Since 1962, Burma has been enslaved by a military dictatorship which is among the most repressive in the world. The junta in power essentially owes its survival to the investments that countries like India, China and Thailand and multinational companies like Total and Chevron make in the country.

To cement its power and perpetuate its enrichment, the military junta has never hesitated to suppress and control the population. However during the Saffron revolution of September 2007, dissident bloggers or ordinary citizens used the internet to post photos and videos of the events to demonstrate the brutal levels of repression. This has exacerbated condemnation and pressure against the military junta. Since then, everything has been done to control the Internet. Internet cafés must now account for all of the users in their shops. The Burmese junta also plans to issue digital certificates to all Internet users. The authorities want to control all information leaving and entering the country, in particular to control access to web sites, indeed block them. It is for this purpose that the Government has founded Yadanabon, a cyber-city of 50 hectares near Pyin Oo Lwin, allowing it to centralize and control all means of communication in the country.

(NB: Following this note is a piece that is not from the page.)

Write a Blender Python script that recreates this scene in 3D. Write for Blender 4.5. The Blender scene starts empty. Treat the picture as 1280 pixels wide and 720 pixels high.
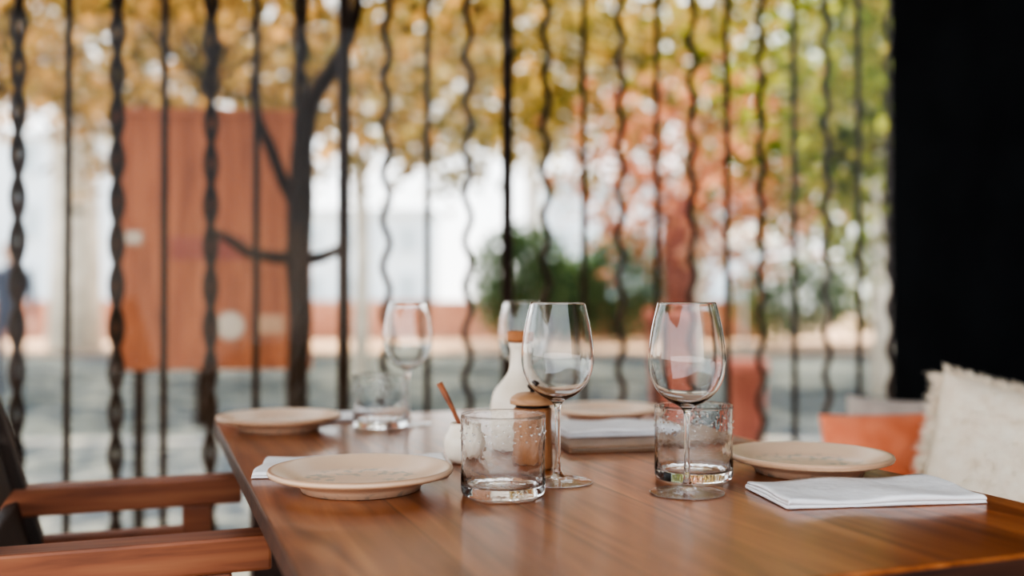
import bpy, bmesh, math, random
from mathutils import Vector, Matrix
random.seed(7)
S = bpy.context.scene
A20 = math.radians(20); C, SN = math.cos(A20), math.sin(A20)
def T(u, v, z=0.0): return Vector((u*C - v*SN, u*SN + v*C, z))
TOP = 0.75

# ---------------------------------------------------------------- materials
def base_mat(name):
    m = bpy.data.materials.new(name); m.use_nodes = True
    nt = m.node_tree
    return m, nt, nt.nodes["Principled BSDF"]
def N(nt, t, **kw):
    n = nt.nodes.new(t)
    for k, v in kw.items(): setattr(n, k, v)
    return n
def ramp(nt, cols, pos=None):
    r = N(nt, 'ShaderNodeValToRGB'); e = r.color_ramp.elements
    n = len(cols)
    while len(e) < n: e.new(0.5)
    for i, c in enumerate(cols):
        e[i].position = pos[i] if pos else i/(n-1)
        e[i].color = (*c, 1)
    return r
def noise_mat(name, c1, c2, scale=5, rough=0.6, bump=0.0, bscale=None, metal=0, stretch=(1,1,1), detail=4, spec=None, sss=0):
    m, nt, p = base_mat(name)
    tc = N(nt, 'ShaderNodeTexCoord'); mp = N(nt, 'ShaderNodeMapping'); mp.inputs['Scale'].default_value = stretch
    nt.links.new(tc.outputs['Object'], mp.inputs[0])
    nz = N(nt, 'ShaderNodeTexNoise'); nz.inputs['Scale'].default_value = scale; nz.inputs['Detail'].default_value = detail
    nt.links.new(mp.outputs[0], nz.inputs['Vector'])
    r = ramp(nt, [c1, c2], [0.35, 0.65]); nt.links.new(nz.outputs['Fac'], r.inputs[0])
    nt.links.new(r.outputs[0], p.inputs['Base Color'])
    p.inputs['Roughness'].default_value = rough; p.inputs['Metallic'].default_value = metal
    if spec is not None: p.inputs['Specular IOR Level'].default_value = spec
    if bump:
        b = N(nt, 'ShaderNodeBump'); b.inputs['Strength'].default_value = bump; b.inputs['Distance'].default_value = 0.01
        n2 = N(nt, 'ShaderNodeTexNoise'); n2.inputs['Scale'].default_value = bscale or scale*4
        nt.links.new(mp.outputs[0], n2.inputs['Vector']); nt.links.new(n2.outputs['Fac'], b.inputs['Height'])
        nt.links.new(b.outputs[0], p.inputs['Normal'])
    return m
def wood(name, dark, mid, light, axis='Y', rough=0.35, planks=0.0, coat=0.0):
    m, nt, p = base_mat(name)
    tc = N(nt, 'ShaderNodeTexCoord'); mp = N(nt, 'ShaderNodeMapping')
    st = {'X': (1.2, 14, 14), 'Y': (14, 1.2, 14), 'Z': (14, 14, 1.2)}[axis]
    mp.inputs['Scale'].default_value = st
    vec = tc.outputs['Object']
    if planks:
        sep = N(nt, 'ShaderNodeSeparateXYZ'); nt.links.new(vec, sep.inputs[0])
        d = N(nt, 'ShaderNodeMath', operation='DIVIDE'); d.inputs[1].default_value = planks
        nt.links.new(sep.outputs[0 if axis == 'Y' else 1], d.inputs[0])
        fl = N(nt, 'ShaderNodeMath', operation='FLOOR'); nt.links.new(d.outputs[0], fl.inputs[0])
        wn = N(nt, 'ShaderNodeTexWhiteNoise', noise_dimensions='1D'); nt.links.new(fl.outputs[0], wn.inputs['W'])
        ml = N(nt, 'ShaderNodeVectorMath', operation='SCALE'); nt.links.new(wn.outputs['Color'], ml.inputs[0]); ml.inputs['Scale'].default_value = 3
        ad = N(nt, 'ShaderNodeVectorMath', operation='ADD'); nt.links.new(vec, ad.inputs[0]); nt.links.new(ml.outputs[0], ad.inputs[1])
        vec = ad.outputs[0]
        fr = N(nt, 'ShaderNodeMath', operation='FRACT'); nt.links.new(d.outputs[0], fr.inputs[0])
    nt.links.new(vec, mp.inputs[0])
    nz = N(nt, 'ShaderNodeTexNoise'); nz.inputs['Scale'].default_value = 2.2; nz.inputs['Detail'].default_value = 8; nz.inputs['Distortion'].default_value = 1.2
    nt.links.new(mp.outputs[0], nz.inputs['Vector'])
    r = ramp(nt, [dark, mid, light], [0.3, 0.52, 0.75]); nt.links.new(nz.outputs['Fac'], r.inputs[0])
    col = r.outputs[0]
    if planks:
        mx = N(nt, 'ShaderNodeMix', data_type='RGBA', blend_type='MULTIPLY'); mx.inputs[0].default_value = 1
        rr = ramp(nt, [(0.72,0.7,0.68), (1.15,1.12,1.1)]); nt.links.new(wn.outputs['Value'], rr.inputs[0])
        nt.links.new(col, mx.inputs[6]); nt.links.new(rr.outputs[0], mx.inputs[7])
        g = ramp(nt, [(0.25,0.22,0.2), (1,1,1)], [0.0, 0.025]); nt.links.new(fr.outputs[0], g.inputs[0])
        m2 = N(nt, 'ShaderNodeMix', data_type='RGBA', blend_type='MULTIPLY'); m2.inputs[0].default_value = 1
        nt.links.new(mx.outputs[2], m2.inputs[6]); nt.links.new(g.outputs[0], m2.inputs[7]); col = m2.outputs[2]
    nt.links.new(col, p.inputs['Base Color'])
    b = N(nt, 'ShaderNodeBump'); b.inputs['Strength'].default_value = 0.12; b.inputs['Distance'].default_value = 0.003
    nt.links.new(nz.outputs['Fac'], b.inputs['Height']); nt.links.new(b.outputs[0], p.inputs['Normal'])
    p.inputs['Roughness'].default_value = rough; p.inputs['Coat Weight'].default_value = coat; p.inputs['Coat Roughness'].default_value = 0.15
    return m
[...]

The official newspaper “The New Light of Myanmar” relates that 3 foreign companies, Alcatel Shanghai Bell, ZTE (China) and CBOSS (Russia), are contributing to the project in Yadanabon which should cost around 22 million dollars. Alcatel confirms that "following the signature in 2006 of a contract financed by the Chinese governments, Alcatel-Lucent, through its Chinese subsidiary Shanghai Bell, participated in the construction of an information highway in Myanmar”. Alcatel has supplied to the Chinese authorities an integrated interception system, Lawful Interception Integrated, which allows listening and monitoring of all electronic communications. Despite the denials of the representatives of Alcatel, it is very probable that Shanghai Bell has allowed the Burmese regime to profit from this precious system of repression and monitoring. A dramatic situation when it is known that in Burma the regime is the sole provider of access and that the internet users who share information that the government deems “sensitive or subversive” risk jail sentences of between 7 and 15 years.

The argument from Alcatel that "improvement of the infrastructures of communication is to favour the economic and cultural development of the country and also contributes towards its evolution towards democracy" is a lie which serves to mask juicy and morally reprehensible investments. No political progress has accompanied multinational investment in Burma. It has rather favoured a phenomenal enrichment of the ruling generals and their maintenance in power. The “constructive engagement” preached by the nations of southeast Asia has failed. The only language the Burmese regime understands is that of sanctions, in particular a ban on investment in the sectors which are most lucrative for the junta: rare woods, precious stones, minerals, oil and gas.